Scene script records
......

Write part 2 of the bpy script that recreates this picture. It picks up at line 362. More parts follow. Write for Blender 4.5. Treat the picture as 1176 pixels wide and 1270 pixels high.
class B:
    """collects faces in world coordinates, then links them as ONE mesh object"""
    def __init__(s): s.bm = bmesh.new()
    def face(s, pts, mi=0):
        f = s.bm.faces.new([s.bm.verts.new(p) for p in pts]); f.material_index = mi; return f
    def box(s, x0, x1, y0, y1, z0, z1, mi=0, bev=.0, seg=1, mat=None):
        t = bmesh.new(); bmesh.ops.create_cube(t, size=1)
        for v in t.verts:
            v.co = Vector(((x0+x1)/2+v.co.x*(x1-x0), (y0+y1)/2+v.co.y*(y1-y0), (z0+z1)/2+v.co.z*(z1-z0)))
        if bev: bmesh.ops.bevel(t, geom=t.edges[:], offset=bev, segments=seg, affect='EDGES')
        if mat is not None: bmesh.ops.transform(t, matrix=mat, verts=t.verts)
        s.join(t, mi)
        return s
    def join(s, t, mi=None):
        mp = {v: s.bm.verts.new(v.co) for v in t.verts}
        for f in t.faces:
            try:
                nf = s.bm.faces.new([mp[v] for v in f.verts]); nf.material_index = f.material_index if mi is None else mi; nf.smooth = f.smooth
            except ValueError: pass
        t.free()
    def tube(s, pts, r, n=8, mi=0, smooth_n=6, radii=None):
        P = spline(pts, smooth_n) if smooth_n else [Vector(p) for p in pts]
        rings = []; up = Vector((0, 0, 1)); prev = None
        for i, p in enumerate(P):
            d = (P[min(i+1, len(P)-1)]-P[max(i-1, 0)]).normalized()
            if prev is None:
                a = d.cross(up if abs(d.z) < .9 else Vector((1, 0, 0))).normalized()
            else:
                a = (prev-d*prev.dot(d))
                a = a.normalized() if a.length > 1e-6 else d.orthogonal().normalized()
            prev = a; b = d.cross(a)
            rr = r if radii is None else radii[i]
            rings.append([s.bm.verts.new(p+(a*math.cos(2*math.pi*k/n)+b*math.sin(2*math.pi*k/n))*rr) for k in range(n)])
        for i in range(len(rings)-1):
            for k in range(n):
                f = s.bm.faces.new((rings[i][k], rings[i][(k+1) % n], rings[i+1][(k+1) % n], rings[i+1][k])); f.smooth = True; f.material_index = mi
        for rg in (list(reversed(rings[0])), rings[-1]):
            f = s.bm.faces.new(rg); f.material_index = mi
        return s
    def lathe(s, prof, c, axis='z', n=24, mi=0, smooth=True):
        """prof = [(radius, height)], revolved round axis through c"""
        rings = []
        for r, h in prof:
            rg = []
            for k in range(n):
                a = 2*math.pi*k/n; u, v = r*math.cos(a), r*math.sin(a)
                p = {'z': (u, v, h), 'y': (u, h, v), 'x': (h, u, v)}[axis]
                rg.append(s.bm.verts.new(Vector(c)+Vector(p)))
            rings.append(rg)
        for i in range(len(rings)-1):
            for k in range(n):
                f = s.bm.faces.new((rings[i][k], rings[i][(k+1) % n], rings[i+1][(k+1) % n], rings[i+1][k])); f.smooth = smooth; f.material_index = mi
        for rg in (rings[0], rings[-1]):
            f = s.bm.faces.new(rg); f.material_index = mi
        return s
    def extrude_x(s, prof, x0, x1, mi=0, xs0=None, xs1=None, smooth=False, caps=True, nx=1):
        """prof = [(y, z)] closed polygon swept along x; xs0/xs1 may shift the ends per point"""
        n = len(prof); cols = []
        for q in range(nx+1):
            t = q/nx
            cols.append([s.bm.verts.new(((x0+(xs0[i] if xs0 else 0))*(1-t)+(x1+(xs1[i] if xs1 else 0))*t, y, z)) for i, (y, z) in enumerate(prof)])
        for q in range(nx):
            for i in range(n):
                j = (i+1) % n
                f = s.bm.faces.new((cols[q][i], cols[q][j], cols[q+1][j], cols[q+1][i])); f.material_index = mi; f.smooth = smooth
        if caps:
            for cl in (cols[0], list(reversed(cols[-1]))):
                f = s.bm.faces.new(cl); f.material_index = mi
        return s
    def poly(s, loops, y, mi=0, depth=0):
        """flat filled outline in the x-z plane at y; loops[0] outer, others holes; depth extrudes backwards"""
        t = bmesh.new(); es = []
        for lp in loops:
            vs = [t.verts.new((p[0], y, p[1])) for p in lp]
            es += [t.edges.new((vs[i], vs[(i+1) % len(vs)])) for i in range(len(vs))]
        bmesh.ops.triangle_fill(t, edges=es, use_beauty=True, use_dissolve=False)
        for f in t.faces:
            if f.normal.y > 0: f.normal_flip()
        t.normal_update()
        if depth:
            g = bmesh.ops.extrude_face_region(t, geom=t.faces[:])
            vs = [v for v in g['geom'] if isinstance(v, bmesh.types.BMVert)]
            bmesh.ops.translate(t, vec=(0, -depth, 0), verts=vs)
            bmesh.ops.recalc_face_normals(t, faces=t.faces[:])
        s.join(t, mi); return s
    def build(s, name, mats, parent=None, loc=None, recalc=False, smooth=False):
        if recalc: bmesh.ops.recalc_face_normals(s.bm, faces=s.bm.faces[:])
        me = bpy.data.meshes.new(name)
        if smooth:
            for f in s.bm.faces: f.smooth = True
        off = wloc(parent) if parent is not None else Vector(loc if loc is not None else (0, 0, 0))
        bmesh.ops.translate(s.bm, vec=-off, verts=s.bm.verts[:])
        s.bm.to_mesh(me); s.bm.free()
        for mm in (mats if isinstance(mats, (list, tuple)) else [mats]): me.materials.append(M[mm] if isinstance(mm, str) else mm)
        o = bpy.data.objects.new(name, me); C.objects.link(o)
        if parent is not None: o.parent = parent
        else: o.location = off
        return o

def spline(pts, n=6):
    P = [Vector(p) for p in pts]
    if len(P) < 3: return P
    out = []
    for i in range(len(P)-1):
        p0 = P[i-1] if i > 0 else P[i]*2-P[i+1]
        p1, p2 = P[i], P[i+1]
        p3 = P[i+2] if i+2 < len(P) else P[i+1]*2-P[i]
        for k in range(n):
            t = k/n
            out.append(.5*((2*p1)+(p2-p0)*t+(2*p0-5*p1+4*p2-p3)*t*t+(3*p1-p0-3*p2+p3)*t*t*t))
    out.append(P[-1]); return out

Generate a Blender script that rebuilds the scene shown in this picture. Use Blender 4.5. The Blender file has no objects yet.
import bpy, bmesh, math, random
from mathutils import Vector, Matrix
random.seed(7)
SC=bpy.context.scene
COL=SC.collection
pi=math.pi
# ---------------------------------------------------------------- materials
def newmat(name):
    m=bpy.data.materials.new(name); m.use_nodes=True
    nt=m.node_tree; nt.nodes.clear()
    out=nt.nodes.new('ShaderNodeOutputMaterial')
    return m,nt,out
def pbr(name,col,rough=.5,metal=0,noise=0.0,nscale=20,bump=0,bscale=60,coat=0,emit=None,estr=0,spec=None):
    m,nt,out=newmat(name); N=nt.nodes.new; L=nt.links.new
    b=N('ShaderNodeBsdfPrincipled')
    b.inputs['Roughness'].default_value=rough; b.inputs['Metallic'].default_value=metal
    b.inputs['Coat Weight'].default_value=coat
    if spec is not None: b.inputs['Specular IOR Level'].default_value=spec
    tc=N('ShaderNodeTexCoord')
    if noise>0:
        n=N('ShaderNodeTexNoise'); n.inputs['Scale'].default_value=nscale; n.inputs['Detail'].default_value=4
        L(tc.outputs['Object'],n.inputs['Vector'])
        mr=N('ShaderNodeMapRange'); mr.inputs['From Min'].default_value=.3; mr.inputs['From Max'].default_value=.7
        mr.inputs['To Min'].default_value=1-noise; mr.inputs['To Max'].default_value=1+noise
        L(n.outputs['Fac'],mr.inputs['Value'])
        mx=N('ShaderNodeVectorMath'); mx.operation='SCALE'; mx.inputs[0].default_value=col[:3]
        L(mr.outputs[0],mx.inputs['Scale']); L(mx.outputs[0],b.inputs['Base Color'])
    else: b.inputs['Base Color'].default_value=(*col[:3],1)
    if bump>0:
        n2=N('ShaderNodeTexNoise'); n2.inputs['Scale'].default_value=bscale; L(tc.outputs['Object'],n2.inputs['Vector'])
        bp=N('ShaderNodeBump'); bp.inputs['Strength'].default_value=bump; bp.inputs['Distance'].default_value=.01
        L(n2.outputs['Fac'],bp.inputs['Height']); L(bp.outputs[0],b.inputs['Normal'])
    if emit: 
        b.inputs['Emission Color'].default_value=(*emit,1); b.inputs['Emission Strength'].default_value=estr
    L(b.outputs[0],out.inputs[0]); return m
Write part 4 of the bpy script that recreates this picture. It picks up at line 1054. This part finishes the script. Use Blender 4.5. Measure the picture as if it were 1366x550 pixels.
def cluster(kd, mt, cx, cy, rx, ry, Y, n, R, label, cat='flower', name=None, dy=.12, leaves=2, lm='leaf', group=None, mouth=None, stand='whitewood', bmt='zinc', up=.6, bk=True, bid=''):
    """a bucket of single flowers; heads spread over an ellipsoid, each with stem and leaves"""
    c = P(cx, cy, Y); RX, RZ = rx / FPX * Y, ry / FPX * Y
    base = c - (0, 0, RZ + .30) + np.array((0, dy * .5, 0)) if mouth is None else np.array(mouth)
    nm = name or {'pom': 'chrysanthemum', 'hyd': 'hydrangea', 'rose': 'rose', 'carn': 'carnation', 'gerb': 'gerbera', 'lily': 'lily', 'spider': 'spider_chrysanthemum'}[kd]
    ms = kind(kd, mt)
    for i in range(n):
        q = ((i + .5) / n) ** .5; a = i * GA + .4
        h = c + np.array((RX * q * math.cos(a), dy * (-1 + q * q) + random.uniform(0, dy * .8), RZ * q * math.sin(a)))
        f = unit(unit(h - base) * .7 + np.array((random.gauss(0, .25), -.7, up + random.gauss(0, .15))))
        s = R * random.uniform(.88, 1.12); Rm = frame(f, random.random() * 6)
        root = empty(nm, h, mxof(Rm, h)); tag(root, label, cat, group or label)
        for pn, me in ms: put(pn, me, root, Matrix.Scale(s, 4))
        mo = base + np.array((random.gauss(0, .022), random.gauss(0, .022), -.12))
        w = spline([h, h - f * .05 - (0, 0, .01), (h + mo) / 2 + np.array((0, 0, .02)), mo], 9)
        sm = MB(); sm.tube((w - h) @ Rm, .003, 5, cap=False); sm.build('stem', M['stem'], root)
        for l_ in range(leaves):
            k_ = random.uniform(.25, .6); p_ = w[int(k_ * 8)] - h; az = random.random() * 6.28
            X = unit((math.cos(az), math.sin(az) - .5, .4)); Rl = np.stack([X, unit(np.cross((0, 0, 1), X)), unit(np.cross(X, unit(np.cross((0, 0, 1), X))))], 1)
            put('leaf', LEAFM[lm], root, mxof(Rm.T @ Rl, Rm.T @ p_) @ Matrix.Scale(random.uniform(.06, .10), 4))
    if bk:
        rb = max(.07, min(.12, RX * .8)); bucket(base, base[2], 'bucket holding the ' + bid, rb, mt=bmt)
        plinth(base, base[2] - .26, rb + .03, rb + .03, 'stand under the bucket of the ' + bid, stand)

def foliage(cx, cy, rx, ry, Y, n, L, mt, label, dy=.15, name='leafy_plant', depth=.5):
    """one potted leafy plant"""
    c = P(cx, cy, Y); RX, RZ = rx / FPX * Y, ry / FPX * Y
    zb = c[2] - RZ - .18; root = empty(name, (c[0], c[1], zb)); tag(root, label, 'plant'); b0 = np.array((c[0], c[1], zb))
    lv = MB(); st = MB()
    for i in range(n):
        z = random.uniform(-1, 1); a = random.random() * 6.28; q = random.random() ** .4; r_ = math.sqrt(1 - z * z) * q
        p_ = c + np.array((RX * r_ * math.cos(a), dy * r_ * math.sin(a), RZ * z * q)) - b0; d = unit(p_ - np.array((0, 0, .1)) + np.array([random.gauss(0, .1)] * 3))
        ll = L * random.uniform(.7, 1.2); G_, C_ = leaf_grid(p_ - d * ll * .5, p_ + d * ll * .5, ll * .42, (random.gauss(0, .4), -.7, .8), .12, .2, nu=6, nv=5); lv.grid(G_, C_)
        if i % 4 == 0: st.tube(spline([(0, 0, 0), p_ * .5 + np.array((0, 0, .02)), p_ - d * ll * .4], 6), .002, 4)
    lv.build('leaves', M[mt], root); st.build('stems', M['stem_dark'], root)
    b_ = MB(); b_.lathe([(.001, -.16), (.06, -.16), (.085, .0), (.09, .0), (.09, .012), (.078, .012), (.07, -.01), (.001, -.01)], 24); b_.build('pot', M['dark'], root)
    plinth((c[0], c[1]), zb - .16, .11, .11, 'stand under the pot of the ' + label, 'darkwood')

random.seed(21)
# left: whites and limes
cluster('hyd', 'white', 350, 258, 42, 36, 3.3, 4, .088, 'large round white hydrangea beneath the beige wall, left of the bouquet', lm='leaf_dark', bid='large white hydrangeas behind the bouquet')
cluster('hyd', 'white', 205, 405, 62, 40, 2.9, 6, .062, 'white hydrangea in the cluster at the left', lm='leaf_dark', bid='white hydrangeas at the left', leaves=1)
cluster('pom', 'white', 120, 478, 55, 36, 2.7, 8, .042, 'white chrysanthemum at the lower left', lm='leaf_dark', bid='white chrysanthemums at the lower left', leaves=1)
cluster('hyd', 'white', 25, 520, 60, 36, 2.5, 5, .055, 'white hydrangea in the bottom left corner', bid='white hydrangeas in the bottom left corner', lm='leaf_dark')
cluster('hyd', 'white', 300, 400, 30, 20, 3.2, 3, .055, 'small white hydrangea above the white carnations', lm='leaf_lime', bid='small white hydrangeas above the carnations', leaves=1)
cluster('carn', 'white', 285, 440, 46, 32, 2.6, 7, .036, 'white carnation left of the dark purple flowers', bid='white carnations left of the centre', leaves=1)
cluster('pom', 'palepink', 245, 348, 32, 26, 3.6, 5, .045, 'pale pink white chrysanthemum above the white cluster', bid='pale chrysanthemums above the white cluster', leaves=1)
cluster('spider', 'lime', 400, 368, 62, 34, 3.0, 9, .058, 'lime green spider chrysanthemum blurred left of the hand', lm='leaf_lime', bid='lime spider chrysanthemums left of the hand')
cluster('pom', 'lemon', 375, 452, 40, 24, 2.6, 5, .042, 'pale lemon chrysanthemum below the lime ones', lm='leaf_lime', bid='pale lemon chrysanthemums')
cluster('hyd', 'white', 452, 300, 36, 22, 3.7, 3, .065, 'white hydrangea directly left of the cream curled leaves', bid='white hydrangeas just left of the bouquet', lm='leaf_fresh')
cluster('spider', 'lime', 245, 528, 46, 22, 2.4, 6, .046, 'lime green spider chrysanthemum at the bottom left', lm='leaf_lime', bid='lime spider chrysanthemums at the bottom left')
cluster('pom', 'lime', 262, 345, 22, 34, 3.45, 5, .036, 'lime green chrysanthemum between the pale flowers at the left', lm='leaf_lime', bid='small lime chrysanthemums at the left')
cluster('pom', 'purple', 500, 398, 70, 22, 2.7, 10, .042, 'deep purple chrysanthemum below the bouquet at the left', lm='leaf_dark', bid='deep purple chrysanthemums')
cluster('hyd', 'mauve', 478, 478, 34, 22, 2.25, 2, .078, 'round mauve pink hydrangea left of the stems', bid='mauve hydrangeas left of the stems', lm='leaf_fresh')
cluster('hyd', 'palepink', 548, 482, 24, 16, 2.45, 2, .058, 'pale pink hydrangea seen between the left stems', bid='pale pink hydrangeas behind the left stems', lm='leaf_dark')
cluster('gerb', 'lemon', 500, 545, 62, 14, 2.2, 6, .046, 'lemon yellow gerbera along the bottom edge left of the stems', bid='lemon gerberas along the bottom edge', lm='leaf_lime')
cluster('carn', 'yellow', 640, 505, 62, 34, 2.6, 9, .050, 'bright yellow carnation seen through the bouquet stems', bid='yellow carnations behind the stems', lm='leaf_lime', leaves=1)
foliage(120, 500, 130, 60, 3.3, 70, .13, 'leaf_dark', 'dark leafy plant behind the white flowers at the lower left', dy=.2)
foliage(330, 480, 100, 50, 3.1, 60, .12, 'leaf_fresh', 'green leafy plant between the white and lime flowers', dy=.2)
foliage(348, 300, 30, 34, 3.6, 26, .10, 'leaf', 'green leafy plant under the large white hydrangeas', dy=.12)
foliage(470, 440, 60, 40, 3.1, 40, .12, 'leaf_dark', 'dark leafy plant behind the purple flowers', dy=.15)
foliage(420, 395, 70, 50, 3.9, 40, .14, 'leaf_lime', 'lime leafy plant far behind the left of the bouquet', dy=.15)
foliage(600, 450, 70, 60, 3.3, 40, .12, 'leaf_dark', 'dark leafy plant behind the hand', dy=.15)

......

_Your task_
Search the listing above for the string "objects". Copy every line that contains it.

_Written solution_
        o = bpy.data.objects.new(name, me); C.objects.link(o)
Generate a Blender script that rebuilds the scene shown in this picture. Use Blender 4.5. The Blender file has no objects yet.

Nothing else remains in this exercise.